A recent banking report suggests dollar-backed stablecoins are extending U.S. monetary influence abroad while the underlying capital remains within the country. The demand for these digital dollars is converted into U.S. Treasury purchases, aiding deficit funding. Concurrently, non-USD stablecoins are gaining traction, with their combined market cap reaching approximately $1.55 billion after a 260% supply surge over the past year. The practical use of stablecoins is evident in the rapid growth of crypto card payments, now an $18 billion market with monthly volumes exceeding $1.5 billion.
A report by Rabobank has stated that dollar-backed stablecoins are spreading dollar influence, without letting real dollars leave the country. The idea is that when a foreign firm wants a dollar stablecoin, a U.S. issuer converts that demand into Treasury bill purchases.

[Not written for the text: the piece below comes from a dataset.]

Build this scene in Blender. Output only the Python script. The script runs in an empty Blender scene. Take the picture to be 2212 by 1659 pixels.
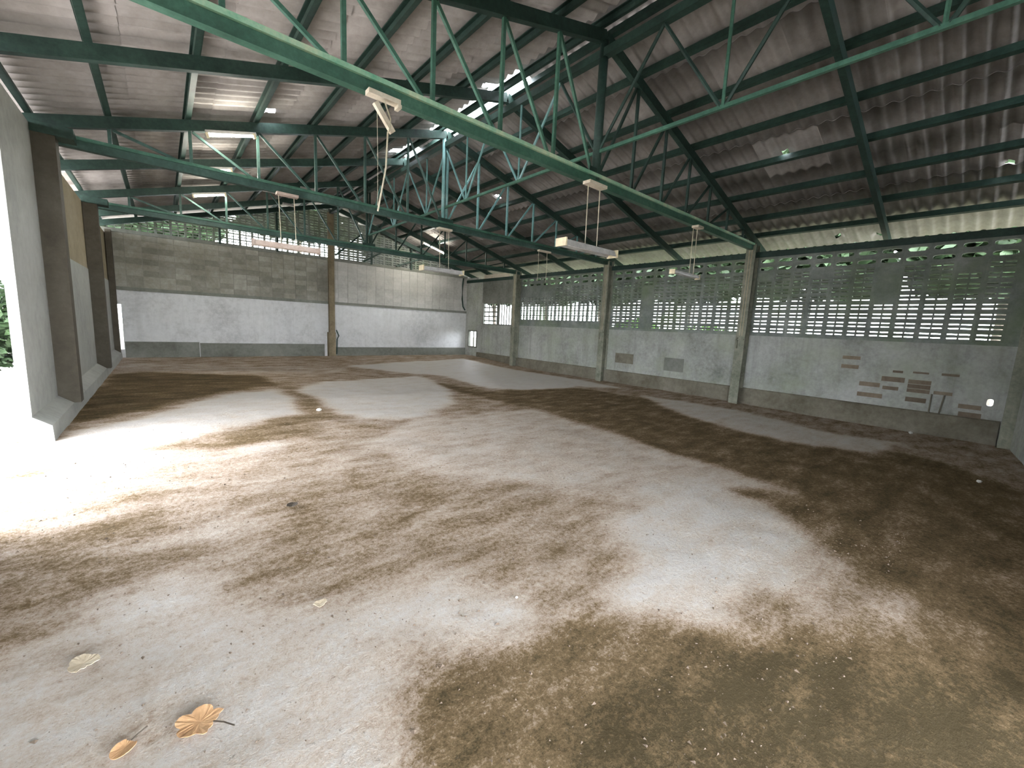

In trade, U.S. importers can pay exporters in stablecoins, while the underlying dollars stay parked in Treasuries. With comparisons to the Soviet-era trade ruble, dollars are exported digitally while keeping the power at home.
That growing influence hasn’t gone unnoticed, with non-USD-pegged alternatives gaining ground. Over the past year, non-USD stablecoins have surged 260% in supply, pushing their combined market cap to about $1.55 billion.
It’s still small next to dollar-backed giants, but it certainly matters. One of the fastest-growing payment modes for stablecoins right now is crypto cards.
Once a niche product, crypto cards are now an $18 billion market. Monthly volumes went from about $100 million in early 2023 to over $1.5 billion today, growing at a 100%+ annual rate.
Importantly, these cards don’t replace Visa or Mastercard. Rather, they sit on top of them, with stablecoins funding the transaction in the background while card networks handle acceptance.